## BEGIN The input
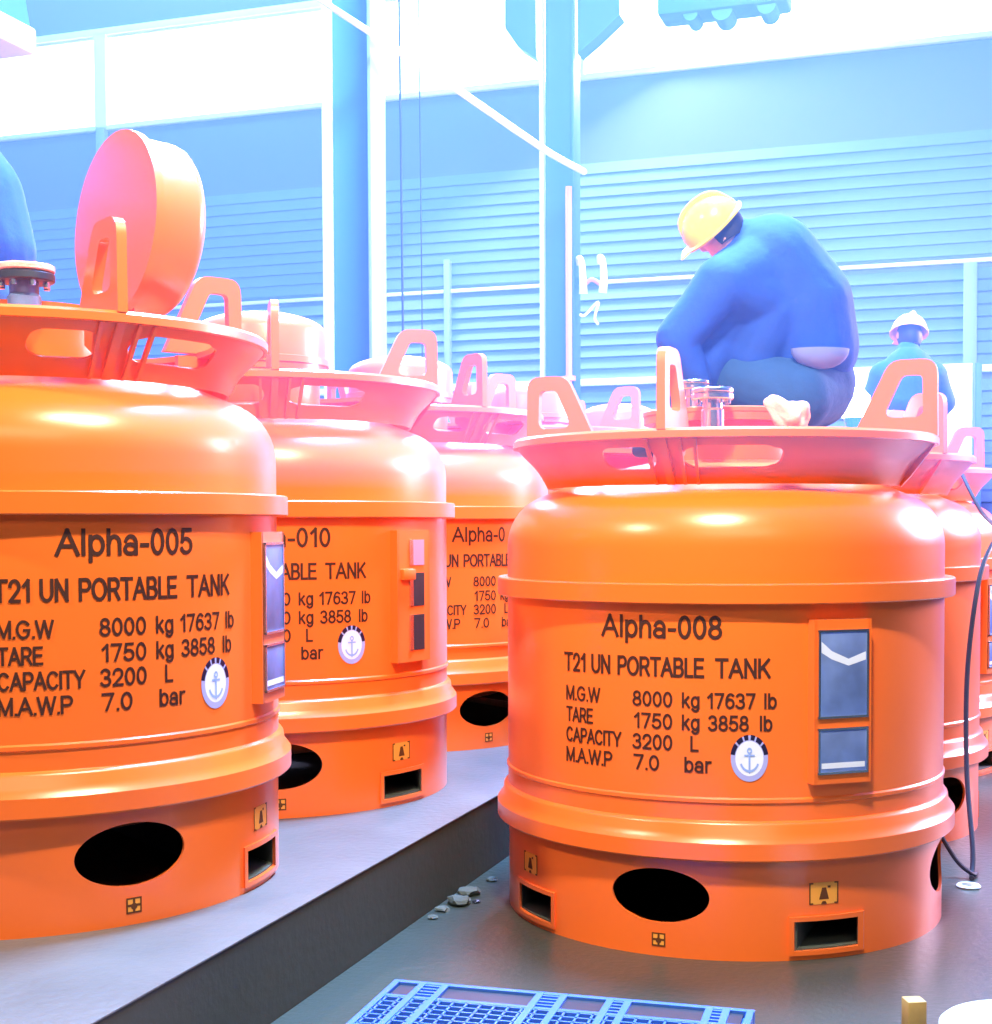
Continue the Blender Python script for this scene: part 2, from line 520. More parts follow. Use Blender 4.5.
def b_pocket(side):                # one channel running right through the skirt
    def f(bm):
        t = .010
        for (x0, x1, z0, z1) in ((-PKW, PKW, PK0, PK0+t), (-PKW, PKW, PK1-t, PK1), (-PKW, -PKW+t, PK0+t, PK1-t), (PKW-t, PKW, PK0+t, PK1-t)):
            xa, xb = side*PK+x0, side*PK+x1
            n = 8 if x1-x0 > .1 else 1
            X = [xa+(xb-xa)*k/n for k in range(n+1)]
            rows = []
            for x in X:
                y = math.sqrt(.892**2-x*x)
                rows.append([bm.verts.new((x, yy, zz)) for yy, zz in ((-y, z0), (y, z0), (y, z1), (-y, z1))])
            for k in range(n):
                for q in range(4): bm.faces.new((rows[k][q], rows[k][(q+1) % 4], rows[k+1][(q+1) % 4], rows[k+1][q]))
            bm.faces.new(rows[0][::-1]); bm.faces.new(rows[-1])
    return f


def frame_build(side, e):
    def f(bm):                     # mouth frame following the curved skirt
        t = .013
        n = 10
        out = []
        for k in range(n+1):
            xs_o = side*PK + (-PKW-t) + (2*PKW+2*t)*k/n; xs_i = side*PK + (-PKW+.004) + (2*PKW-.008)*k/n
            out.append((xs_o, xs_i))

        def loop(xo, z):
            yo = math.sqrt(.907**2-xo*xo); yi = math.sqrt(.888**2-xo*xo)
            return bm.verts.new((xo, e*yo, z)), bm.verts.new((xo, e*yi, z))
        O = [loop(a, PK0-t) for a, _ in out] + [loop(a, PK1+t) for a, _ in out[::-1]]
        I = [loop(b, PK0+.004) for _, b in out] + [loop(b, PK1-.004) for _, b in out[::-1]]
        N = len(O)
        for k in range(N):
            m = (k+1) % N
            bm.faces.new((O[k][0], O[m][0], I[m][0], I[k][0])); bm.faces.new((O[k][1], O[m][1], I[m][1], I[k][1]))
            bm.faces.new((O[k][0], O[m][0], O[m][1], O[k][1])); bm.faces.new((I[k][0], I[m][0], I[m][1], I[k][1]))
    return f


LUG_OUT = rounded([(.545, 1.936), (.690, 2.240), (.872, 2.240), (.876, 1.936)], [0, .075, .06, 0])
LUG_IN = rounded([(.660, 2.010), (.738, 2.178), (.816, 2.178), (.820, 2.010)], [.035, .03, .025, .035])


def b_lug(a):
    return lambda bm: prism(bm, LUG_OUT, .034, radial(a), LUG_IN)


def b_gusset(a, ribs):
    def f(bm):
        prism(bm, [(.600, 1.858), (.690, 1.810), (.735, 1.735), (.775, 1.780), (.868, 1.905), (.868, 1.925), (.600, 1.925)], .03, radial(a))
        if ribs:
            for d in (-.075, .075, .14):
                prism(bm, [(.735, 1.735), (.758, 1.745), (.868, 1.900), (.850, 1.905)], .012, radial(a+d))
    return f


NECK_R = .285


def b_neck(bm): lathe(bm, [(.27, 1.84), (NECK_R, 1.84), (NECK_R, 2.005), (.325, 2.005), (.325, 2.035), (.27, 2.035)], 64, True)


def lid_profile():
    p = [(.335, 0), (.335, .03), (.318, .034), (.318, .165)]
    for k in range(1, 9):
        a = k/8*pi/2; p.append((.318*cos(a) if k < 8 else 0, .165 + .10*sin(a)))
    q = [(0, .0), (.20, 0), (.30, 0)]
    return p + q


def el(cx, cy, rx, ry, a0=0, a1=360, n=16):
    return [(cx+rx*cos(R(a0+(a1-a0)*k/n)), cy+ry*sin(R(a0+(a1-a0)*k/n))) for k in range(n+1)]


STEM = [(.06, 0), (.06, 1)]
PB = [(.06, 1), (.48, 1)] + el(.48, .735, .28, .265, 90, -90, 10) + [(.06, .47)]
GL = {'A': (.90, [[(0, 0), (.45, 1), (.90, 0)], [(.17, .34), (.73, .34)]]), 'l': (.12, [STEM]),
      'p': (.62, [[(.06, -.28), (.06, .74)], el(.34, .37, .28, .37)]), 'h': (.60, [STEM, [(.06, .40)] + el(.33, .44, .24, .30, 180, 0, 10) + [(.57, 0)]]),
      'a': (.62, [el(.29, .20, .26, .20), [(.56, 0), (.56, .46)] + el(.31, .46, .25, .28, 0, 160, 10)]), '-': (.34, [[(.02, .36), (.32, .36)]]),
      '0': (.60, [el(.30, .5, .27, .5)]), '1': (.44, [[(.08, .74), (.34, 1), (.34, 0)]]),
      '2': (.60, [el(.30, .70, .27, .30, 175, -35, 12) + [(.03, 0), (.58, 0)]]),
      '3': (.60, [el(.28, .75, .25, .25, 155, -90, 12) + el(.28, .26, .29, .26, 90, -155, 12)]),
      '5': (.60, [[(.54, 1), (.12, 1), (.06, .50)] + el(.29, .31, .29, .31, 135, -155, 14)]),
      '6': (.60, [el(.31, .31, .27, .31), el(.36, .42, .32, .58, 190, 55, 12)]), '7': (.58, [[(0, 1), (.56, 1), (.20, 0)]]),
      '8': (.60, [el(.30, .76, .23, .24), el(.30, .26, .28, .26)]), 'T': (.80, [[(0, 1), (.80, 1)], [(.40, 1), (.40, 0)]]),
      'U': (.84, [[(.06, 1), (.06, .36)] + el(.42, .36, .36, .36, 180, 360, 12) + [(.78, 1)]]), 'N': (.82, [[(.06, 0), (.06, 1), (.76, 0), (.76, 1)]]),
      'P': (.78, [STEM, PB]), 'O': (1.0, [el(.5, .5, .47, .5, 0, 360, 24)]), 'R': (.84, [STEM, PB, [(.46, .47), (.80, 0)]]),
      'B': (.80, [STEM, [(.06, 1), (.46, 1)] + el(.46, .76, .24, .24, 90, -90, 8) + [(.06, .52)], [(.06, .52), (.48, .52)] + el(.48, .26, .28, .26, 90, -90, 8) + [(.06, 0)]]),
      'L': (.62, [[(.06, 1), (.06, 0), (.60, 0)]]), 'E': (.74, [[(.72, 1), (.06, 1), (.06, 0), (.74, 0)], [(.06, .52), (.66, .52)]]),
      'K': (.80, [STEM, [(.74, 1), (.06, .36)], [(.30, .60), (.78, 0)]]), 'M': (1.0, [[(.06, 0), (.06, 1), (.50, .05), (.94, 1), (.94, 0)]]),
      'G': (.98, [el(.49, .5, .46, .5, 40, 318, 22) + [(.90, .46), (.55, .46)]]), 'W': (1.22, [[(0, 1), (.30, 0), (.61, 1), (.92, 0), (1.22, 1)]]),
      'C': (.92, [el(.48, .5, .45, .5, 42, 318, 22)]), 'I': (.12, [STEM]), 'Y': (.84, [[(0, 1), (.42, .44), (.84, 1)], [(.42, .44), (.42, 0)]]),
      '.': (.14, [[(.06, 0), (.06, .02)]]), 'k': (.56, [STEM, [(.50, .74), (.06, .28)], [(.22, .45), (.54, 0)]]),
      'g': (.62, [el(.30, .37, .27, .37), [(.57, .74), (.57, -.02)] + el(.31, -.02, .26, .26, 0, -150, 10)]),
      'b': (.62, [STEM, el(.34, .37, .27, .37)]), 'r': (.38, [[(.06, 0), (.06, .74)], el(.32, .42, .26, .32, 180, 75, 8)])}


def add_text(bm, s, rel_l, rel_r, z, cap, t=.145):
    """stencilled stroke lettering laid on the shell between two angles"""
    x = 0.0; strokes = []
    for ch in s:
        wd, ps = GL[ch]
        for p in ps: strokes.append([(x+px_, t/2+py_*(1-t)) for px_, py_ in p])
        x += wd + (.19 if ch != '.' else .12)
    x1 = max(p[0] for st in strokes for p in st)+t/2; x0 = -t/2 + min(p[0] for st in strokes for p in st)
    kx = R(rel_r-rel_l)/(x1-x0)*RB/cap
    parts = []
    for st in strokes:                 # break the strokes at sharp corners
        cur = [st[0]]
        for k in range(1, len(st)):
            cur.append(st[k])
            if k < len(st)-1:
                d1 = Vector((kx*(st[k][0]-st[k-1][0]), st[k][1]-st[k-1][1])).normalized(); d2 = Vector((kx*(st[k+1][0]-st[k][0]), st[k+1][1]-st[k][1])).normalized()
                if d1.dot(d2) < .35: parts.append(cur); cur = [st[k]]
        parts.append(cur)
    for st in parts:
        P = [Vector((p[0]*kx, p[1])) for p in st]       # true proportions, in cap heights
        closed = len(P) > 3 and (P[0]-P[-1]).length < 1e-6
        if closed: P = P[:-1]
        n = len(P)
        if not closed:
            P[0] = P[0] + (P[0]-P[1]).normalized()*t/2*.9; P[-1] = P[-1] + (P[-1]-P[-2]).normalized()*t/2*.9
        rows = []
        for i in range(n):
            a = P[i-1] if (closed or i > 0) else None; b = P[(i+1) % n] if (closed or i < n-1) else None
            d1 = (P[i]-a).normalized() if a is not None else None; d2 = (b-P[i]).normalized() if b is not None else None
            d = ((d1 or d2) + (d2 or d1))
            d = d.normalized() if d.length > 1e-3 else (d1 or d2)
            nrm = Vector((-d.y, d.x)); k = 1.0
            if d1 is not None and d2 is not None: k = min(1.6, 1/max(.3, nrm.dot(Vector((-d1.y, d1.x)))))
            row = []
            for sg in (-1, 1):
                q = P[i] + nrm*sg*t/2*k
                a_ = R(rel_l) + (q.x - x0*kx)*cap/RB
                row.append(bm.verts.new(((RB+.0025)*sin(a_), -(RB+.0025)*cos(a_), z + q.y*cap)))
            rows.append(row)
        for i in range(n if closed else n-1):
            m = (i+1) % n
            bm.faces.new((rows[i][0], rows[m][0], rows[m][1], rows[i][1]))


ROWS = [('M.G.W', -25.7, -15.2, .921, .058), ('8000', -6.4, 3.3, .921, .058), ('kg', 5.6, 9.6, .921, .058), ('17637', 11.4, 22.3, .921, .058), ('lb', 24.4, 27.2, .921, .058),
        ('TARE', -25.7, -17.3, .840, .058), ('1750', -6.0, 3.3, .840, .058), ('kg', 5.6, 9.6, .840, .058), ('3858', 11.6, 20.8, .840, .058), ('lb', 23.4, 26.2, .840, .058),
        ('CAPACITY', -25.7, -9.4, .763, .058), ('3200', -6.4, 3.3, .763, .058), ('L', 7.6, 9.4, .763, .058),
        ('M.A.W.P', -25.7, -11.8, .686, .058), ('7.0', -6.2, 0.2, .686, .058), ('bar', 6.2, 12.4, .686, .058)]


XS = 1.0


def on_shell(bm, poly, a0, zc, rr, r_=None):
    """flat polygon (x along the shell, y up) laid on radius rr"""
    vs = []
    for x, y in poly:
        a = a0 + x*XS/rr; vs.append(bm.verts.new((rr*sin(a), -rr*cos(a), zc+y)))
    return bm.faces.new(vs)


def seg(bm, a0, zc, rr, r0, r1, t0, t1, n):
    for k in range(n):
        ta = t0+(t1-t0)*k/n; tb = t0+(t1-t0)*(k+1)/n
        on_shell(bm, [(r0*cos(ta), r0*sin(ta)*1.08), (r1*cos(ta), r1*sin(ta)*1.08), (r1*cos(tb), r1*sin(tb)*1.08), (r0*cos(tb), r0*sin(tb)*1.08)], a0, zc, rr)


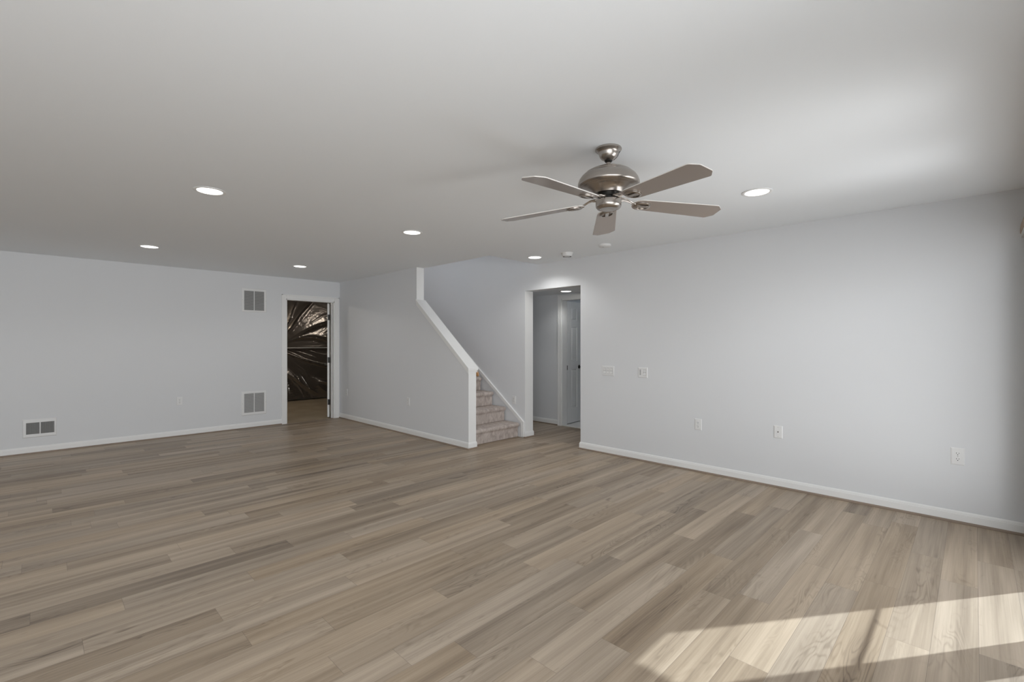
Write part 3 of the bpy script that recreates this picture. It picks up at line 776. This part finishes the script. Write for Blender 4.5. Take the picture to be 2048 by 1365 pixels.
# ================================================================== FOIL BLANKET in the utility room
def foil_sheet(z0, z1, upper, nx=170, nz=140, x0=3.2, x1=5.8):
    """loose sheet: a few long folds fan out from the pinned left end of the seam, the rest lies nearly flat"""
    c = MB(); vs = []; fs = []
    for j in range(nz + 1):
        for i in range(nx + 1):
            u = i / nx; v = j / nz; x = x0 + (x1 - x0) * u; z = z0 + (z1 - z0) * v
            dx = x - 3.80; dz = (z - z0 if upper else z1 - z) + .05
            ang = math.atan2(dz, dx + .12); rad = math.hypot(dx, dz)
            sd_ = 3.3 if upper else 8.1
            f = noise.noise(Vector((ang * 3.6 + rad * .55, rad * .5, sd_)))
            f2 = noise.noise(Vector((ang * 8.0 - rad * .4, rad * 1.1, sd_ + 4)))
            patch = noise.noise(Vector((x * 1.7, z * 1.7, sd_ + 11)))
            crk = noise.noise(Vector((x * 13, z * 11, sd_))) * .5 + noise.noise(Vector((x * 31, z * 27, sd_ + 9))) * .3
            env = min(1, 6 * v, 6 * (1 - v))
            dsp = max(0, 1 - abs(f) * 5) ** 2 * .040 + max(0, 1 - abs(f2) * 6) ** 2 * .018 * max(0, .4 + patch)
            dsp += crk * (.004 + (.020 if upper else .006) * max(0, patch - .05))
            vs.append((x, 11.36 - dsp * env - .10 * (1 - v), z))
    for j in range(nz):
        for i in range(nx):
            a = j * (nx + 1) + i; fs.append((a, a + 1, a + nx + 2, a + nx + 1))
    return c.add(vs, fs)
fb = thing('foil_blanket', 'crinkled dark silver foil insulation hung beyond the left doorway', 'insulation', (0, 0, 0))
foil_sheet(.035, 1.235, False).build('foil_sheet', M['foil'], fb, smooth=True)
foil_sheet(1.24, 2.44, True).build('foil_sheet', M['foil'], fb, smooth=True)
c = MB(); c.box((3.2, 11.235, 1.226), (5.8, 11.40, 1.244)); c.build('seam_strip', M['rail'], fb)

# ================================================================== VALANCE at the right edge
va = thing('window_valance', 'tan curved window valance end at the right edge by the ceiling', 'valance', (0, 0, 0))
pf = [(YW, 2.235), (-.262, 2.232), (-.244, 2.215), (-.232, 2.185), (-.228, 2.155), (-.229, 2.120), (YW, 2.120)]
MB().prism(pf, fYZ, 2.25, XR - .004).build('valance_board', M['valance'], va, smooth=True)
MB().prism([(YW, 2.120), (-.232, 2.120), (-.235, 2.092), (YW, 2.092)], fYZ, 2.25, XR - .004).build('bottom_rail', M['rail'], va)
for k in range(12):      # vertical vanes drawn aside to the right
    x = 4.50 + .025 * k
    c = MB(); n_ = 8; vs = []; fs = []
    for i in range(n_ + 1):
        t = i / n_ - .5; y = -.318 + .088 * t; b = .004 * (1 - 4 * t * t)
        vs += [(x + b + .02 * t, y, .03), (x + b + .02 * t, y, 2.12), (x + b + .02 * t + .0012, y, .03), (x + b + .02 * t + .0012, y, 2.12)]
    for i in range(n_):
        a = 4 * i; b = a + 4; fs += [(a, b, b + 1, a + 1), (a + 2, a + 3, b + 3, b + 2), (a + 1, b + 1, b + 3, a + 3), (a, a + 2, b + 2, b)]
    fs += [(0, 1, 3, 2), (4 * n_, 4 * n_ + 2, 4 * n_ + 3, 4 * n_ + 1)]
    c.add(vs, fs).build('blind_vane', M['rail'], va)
## END The input
What to work on: Beginning with the first line of the records above, extract each line exactly through the line that holds "out.append((xs_o, xs_i))", both ends included. Omit pictures.

Written response:
Continue the Blender Python script for this scene: part 2, from line 520. More parts follow. Use Blender 4.5.
def b_pocket(side):                # one channel running right through the skirt
    def f(bm):
        t = .010
        for (x0, x1, z0, z1) in ((-PKW, PKW, PK0, PK0+t), (-PKW, PKW, PK1-t, PK1), (-PKW, -PKW+t, PK0+t, PK1-t), (PKW-t, PKW, PK0+t, PK1-t)):
            xa, xb = side*PK+x0, side*PK+x1
            n = 8 if x1-x0 > .1 else 1
            X = [xa+(xb-xa)*k/n for k in range(n+1)]
            rows = []
            for x in X:
                y = math.sqrt(.892**2-x*x)
                rows.append([bm.verts.new((x, yy, zz)) for yy, zz in ((-y, z0), (y, z0), (y, z1), (-y, z1))])
            for k in range(n):
                for q in range(4): bm.faces.new((rows[k][q], rows[k][(q+1) % 4], rows[k+1][(q+1) % 4], rows[k+1][q]))
            bm.faces.new(rows[0][::-1]); bm.faces.new(rows[-1])
    return f


def frame_build(side, e):
    def f(bm):                     # mouth frame following the curved skirt
        t = .013
        n = 10
        out = []
        for k in range(n+1):
            xs_o = side*PK + (-PKW-t) + (2*PKW+2*t)*k/n; xs_i = side*PK + (-PKW+.004) + (2*PKW-.008)*k/n
            out.append((xs_o, xs_i))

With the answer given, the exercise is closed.